A run of records
=-=-=
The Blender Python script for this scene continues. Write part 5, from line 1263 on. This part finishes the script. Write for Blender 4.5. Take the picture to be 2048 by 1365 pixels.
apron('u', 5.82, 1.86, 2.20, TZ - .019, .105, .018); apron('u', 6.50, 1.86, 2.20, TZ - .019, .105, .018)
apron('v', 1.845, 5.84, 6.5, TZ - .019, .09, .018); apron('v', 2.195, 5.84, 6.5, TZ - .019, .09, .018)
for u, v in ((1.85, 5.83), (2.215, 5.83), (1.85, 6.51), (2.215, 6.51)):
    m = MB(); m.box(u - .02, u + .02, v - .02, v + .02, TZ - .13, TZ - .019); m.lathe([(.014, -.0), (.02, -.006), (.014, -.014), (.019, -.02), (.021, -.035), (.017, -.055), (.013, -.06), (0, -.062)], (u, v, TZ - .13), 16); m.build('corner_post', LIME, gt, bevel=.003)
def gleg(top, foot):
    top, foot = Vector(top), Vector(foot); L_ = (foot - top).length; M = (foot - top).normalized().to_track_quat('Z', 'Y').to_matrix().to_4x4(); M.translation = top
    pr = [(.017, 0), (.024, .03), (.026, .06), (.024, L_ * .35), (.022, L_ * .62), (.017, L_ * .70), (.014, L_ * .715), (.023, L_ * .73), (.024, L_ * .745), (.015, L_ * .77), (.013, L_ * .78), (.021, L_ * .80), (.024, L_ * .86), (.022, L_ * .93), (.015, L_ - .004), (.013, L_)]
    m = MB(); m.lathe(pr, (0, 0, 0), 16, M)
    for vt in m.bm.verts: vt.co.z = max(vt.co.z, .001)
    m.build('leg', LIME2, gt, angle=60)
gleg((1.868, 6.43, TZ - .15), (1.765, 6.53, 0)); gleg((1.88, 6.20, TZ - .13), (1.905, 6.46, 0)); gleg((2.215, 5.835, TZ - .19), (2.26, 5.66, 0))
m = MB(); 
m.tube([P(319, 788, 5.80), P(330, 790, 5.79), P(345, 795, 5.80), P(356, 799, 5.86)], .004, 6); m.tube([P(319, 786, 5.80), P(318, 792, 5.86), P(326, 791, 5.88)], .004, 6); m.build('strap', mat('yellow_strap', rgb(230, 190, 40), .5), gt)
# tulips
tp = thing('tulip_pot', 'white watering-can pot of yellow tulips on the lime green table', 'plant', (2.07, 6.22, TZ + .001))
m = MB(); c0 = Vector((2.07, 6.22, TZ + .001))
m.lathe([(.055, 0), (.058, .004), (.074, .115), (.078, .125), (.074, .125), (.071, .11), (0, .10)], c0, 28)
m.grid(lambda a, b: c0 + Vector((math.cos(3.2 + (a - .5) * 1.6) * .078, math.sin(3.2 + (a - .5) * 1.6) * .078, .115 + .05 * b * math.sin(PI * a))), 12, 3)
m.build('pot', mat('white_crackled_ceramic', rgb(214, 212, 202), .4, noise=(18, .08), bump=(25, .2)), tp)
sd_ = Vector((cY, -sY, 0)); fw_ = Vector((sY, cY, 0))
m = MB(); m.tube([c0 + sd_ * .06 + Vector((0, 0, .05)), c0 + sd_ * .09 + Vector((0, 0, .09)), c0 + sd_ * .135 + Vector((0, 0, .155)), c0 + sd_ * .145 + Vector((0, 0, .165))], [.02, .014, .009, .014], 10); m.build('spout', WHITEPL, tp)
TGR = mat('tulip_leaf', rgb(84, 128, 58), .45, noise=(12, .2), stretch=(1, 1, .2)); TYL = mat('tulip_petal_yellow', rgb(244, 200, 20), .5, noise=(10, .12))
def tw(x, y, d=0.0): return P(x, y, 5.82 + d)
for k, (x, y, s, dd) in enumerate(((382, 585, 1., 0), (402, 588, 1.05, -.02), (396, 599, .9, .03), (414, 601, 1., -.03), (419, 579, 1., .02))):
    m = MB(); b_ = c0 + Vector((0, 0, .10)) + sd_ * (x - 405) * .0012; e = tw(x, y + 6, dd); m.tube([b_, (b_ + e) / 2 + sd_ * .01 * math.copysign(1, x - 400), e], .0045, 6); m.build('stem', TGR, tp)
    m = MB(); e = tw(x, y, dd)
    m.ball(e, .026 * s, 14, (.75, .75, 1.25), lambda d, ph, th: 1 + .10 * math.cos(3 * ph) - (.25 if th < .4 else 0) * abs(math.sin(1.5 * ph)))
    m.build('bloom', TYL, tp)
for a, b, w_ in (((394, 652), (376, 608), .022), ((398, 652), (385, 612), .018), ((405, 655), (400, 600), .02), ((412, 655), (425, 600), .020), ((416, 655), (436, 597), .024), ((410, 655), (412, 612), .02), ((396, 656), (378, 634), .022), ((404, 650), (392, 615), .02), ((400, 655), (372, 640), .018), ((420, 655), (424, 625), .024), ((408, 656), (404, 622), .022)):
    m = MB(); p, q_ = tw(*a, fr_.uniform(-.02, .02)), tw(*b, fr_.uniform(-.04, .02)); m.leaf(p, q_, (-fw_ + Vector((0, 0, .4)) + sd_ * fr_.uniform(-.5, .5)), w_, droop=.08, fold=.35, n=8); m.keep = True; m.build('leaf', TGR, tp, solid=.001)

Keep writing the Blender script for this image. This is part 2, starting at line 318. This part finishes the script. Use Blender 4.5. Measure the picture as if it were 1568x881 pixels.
=-=-=
The problem - Search the lines above for the string "pixels" and copy each line that has it.

Solution -
The Blender Python script for this scene continues. Write part 5, from line 1263 on. This part finishes the script. Write for Blender 4.5. Take the picture to be 2048 by 1365 pixels.
Keep writing the Blender script for this image. This is part 2, starting at line 318. This part finishes the script. Use Blender 4.5. Measure the picture as if it were 1568x881 pixels.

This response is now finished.